Le mal-être français
« Les solutions ne sont pas simples à concevoir ni faciles à mettre en œuvre. Elles se heurtent au mythe méritocratique, particulièrement prégnant s’agissant de la France, selon lequel l’éducation doit assurer la promotion sociale (et qui n’est pas pour rien dans la forte séparation qui existe dans notre pays entre le travail manuel et le travail intellectuel). « Le même dilemme est posé aux autres sociétés développées, mais elles s’en sont souvent mieux tirées. Dans certains cas, la durée des études n’a pas autant augmenté qu’en France ; dans la plupart des autres, l’emploi est moins lié au diplôme qu’à la personnalité, aux potentialités et aux expériences passées des candidats. » »

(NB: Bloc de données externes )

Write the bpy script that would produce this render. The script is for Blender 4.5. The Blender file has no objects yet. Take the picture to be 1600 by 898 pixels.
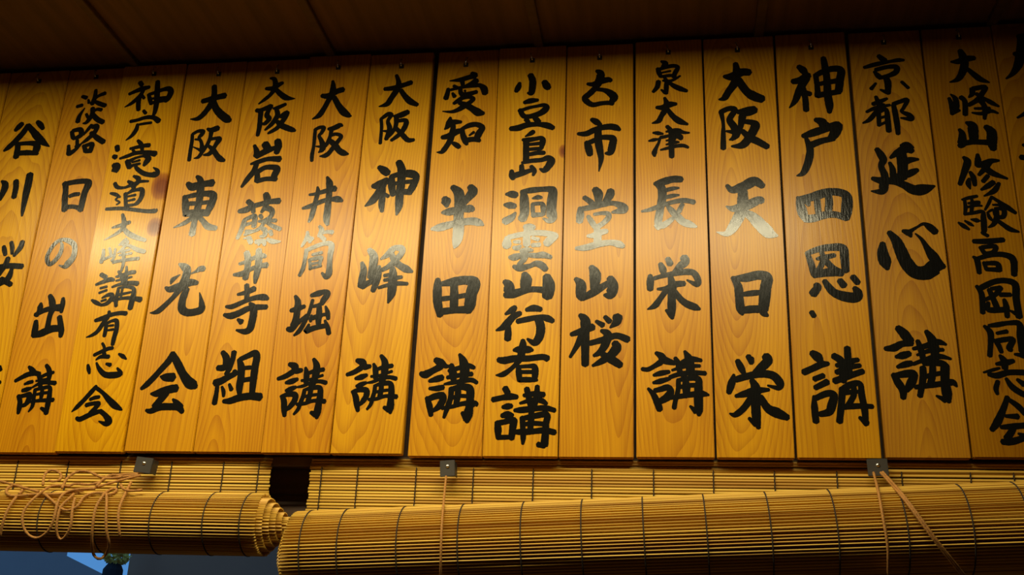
import bpy, bmesh, math, random
from mathutils import Matrix, Vector
C = bpy.context.scene.collection
random.seed(11)

# ---------------------------------------------------------------- camera
yaw, pitch, roll = math.radians(-8.87177414), math.radians(20.63013794), math.radians(2.22717751)
fwd = Vector((math.sin(yaw)*math.cos(pitch), math.cos(yaw)*math.cos(pitch), math.sin(pitch)))
rgt = Vector((math.cos(yaw), -math.sin(yaw), 0)); up = rgt.cross(fwd)
r2 = rgt*math.cos(roll) + up*math.sin(roll); u2 = -rgt*math.sin(roll) + up*math.cos(roll)
cd = bpy.data.cameras.new('camera'); cam = bpy.data.objects.new('camera', cd); C.objects.link(cam)
M = Matrix((r2, u2, -fwd)).transposed().to_4x4(); M.translation = (0.05123207, -1.59192385, -0.33202021)
cam.matrix_world = M
cd.sensor_width = 36.0; cd.lens = 36.0*1665.085/1600.0; cd.clip_start = 0.02
bpy.context.scene.camera = cam

# ---------------------------------------------------------------- world, lamp, exposure
w = bpy.data.worlds.new('dusk_sky'); bpy.context.scene.world = w; w.use_nodes = True
bg = w.node_tree.nodes['Background']; bg.inputs[0].default_value = (0.075, 0.25, 0.58, 1); bg.inputs[1].default_value = 1.0
ld = bpy.data.lights.new('ceiling_lamp_light', 'AREA'); ld.shape = 'RECTANGLE'; ld.size = 1.75; ld.size_y = 0.05
ld.energy = 21.5; ld.color = (1.0, 0.87, 0.53)
lo = bpy.data.objects.new('ceiling_lamp_light', ld); C.objects.link(lo)
lo.location = (-.52, -.58, .618); lo.rotation_euler = (.15, 0, 0)
vs = bpy.context.scene.view_settings
vs.view_transform = 'Standard'; vs.look = 'None'; vs.gamma = 1.0; vs.use_curve_mapping = False; vs.exposure = 0.0

# ---------------------------------------------------------------- materials
def mat(name):
    m = bpy.data.materials.new(name); m.use_nodes = True
    nt = m.node_tree; return m, nt, nt.nodes['Principled BSDF']
def plain(name, col, rough=0.5, metal=0.0, noise=0.0, nscale=(30, 30, 30), spec=0.5, bump=0.0):
    m, nt, b = mat(name); N = nt.nodes; L = nt.links
    b.inputs['Base Color'].default_value = (*col, 1); b.inputs['Roughness'].default_value = rough
    b.inputs['Metallic'].default_value = metal; b.inputs['Specular IOR Level'].default_value = spec
    if noise or bump:
        tc = N.new('ShaderNodeTexCoord'); mp = N.new('ShaderNodeMapping'); mp.inputs['Scale'].default_value = nscale
        nz = N.new('ShaderNodeTexNoise'); nz.inputs['Scale'].default_value = 1.0; nz.inputs['Detail'].default_value = 4
        L.new(tc.outputs['Object'], mp.inputs[0]); L.new(mp.outputs[0], nz.inputs['Vector'])
        if noise:
            rp = N.new('ShaderNodeValToRGB'); rp.color_ramp.elements[0].position = .3; rp.color_ramp.elements[1].position = .7
            rp.color_ramp.elements[0].color = tuple(c*(1-noise) for c in col) + (1,)
            rp.color_ramp.elements[1].color = tuple(min(1, c*(1+noise)) for c in col) + (1,)
            L.new(nz.outputs['Fac'], rp.inputs[0]); L.new(rp.outputs[0], b.inputs['Base Color'])
        if bump:
            bp = N.new('ShaderNodeBump'); bp.inputs['Strength'].default_value = bump; bp.inputs['Distance'].default_value = .001
            L.new(nz.outputs['Fac'], bp.inputs['Height']); L.new(bp.outputs[0], b.inputs['Normal'])
    return m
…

Rendant compte du livre de Hervé Le Bras Se sentir mal dans une France qui va bien. La société paradoxale, Jean Bastien explique que le démographe part de la crise des Gilets jaunes pour tenter de comprendre les raisons d’un « pessimisme, qui tranche avec le reste de l’Europe, englobe la plupart des institutions, avec une méfiance envers l’économie de marché, mais également envers l’Etat providence, pourtant particulièrement investi, et finalement une mauvaise opinion de leurs concitoyens ». Pas d’explication du côté des indicateurs sociaux généraux puisque « par rapport aux autres pays européens, la France figure parmi ceux où la pauvreté et les inégalités sont les mieux contenues et les mieux corrigées par les prestations sociales, l’accroissement des inégalités ne concernant que des groupes très minoritaires, particulièrement défavorisés ou au contraire très privilégiés », pas plus en matière de santé, retraite, famille, logement ou sécurité. Quant à la question des territoires, déterminante dans la crise des Gilets jaunes (plus actifs dans ce qu’on appelle la France du vide), elle l’est moins quant à ce mal-être puisque l’éloignement des grandes villes n’accentue pas les problèmes et les inégalités mais a plutôt tendance à figer les situations sociales. D’où l’accent mis par Le Bras sur l’éducation et la mobilité sociale, le « désajustement entre l’augmentation du niveau d’éducation et le glissement de l’échelle sociale vers les catégories supérieures, qui a été beaucoup moins rapide. Avec pour conséquence un fort ralentissement de l’ascension sociale, que semblent désormais corroborer différentes enquêtes et selon lesquelles la position de la France apparaît alors particulièrement désavantageuse par rapport aux autres pays européens ». Cela joue particulièrement pour les femmes qui ont dépassé les hommes en niveau d’éducation tout en n’améliorant qu’à peine leur position sociale. Pour Le Bras, c’est ce « mythe méritocratique » français, ancré dans la culture et les représentations, qui pourrait expliquer les difficultés de notre pays à relancer la promotion sociale.